IRVING, Texas- Sixty students from ILTexas Dallas-Fort Worth, College Station, and Houston area schools competed at the 2022 Dragon Boat Festival in Irving, Texas on Sunday, October 2. The event took place at Lake Carolyn in Las Colinas, and was sponsored by the Marco Polo World Foundation. 

The festival is part of a Chinese tradition that dates back over 2,000 years. Celebrated annually in China, dragon boat racing was recognized as a sport in the mid-1970s in Hong Kong, with teams forming across the globe in the decades since. 

The  Dallas-Fort Worth Dragon Boat competition was the first time ILTexas competed in the festival. The students were grouped into three teams, each representing their region. ILTexas Lancaster-Desoto and Garland High Schools represented the Dallas team, while ILTexas Keller-Saginaw and Arlington-Grand Prairie High Schools represented Tarrant. ILTexas Aggieland, Windmill Lakes-Orem, and Katy-Westpark High School were grouped together as the Houston team.  

Registration began at 7am with the official races starting around 8:30 in the morning. The Houston team won 1st place in the youth category. 

Each team competed in two rounds, with the Houston team later advancing to the finals where they went on to take 1st place, beating out three adult dragon boat teams.

“After all the practices we’ve had, all the work we’ve been putting in . . . we came up and we made something happen,” said Gabriel Arrant, a senior at ILTexas Katy-Westpark High School. “We could not [win] without each other being here.”

For Lindsey Smith, a student at ILTexas Aggieland High School, the 1st place win was a surprise. 

“[The race] was a lot easier than expected,” she said.  “We finally meshed together, we finally got in synch, we finally worked as a team and that’s why we won.”

Victor Cathey, Executive Director of Athletics at ILTexas, looks forward to more ILTexas students competing in future dragon boat races.

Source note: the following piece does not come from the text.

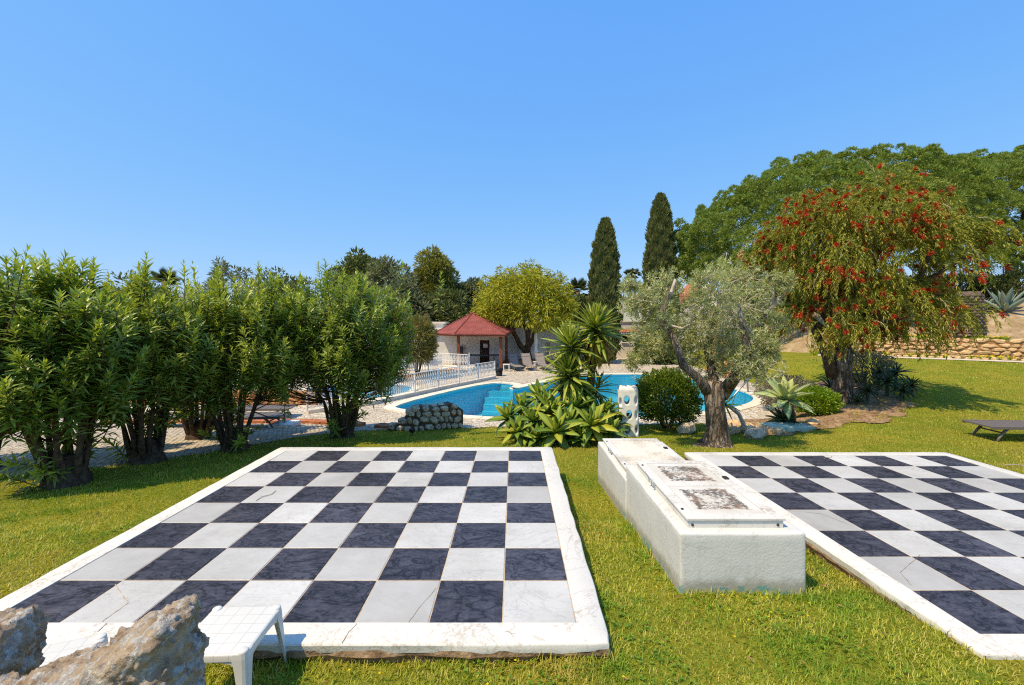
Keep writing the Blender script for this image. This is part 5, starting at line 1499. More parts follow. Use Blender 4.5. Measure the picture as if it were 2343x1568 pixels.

“The students that are here now that [competed are] going to get a chance to walk around campus, not only brand new with dragon boat paraphernalia, which is some of the uniforms they're going to be wearing, but they're also going to be a part of the pilot program that took this off,” he said. 

“So when these kids are graduating one day, [and] their friends or their sisters or brothers are walking through ILTexas, these individuals will set the blueprint for what dragon boat racing looks like.”